Last week I attended a PhD students' workshop. The final part of the workshop was dedicated to discussing motivation and supervision issues. The simple question was: what motivates you to work on your PhD (or, for older guys, on your research)?

The results were diverse. For some young people, starting a PhD had been "the easy, lazy choice" to earn an income - no need to go through the trouble of finding "a real job" and the possibility to continue the lifestyle of a student for a few more years. A few students were also motivated by the feeling that their research is important.

However, the most interesting replies came from senior scientists. A well-known male scientist said that the driving factor for his research was pure interest in his research question - the social framework was less important. A well-known female scientist, on the other hand, argued that group synergy and an inspiring atmosphere created by her colleagues (or students) was a key factor driving her research.

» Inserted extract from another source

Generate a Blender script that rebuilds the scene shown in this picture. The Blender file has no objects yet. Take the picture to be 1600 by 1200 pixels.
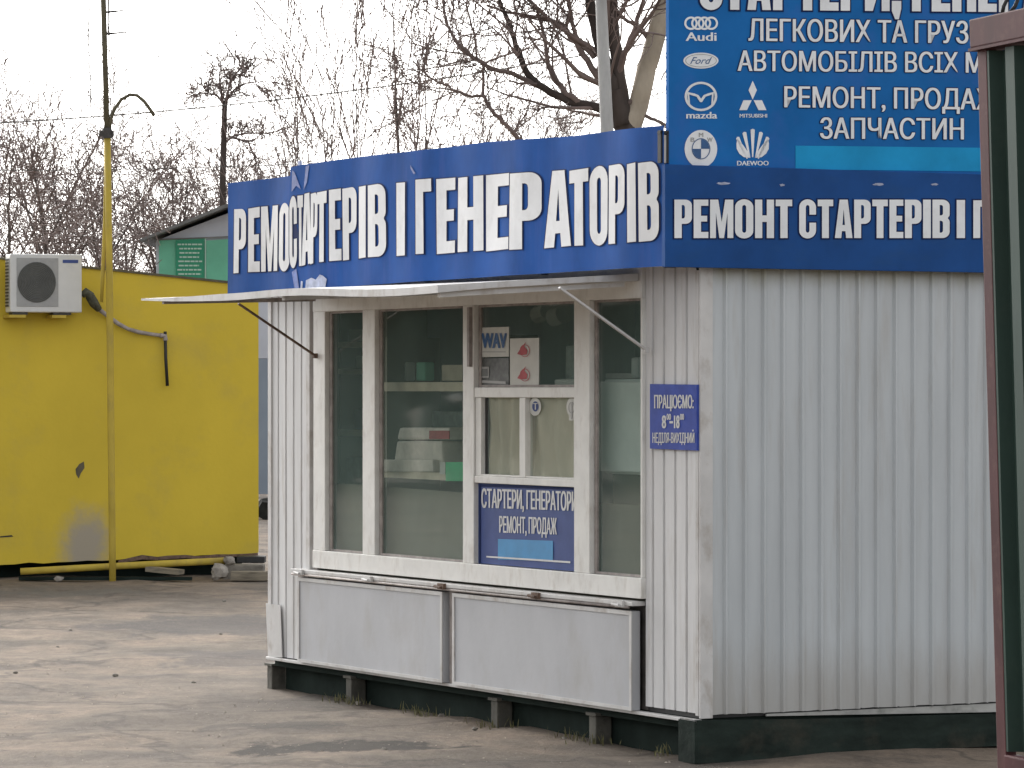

I am certainly not trying to suggest that men are always interested in technical details and women in other people and social issues. Nevertheless, the contrast between the answers was clear and has, in my mind, fundamental consequences in the way our research team is currently run.

What motivates me? A dynamic group. The chance to work with sharp, kind or inspiring people. To be honest, the research theme is less important than the social framework. Many, many research questions are important enough to deserve my attention - as long as I work on a diverse team.

I would never have started working in research if I had not been offered a chance to work in an international environment with people having different backgrounds (both professionally and culturally). When I entered university, my goal was to be back in the tropics or mild climates of my school years by the age of 25. I was not aiming for a PhD, only for an MSc. Well, here I am, still in the North and with a PhD and more than 25 years of my life completed. And I would not be here, if it had not been for the international MODIS LAI campaign I was employed to work in as an undergraduate student nine years back in June 2000.

So, what am I trying to say? I think supervisors should not only offer interesting measurements or research questions to their students, but also go through the small trouble of organizing social contacts or providing an international framework. In the end, that might prove to be the most important thing in attracting the attention and dedication of many students. For me it was.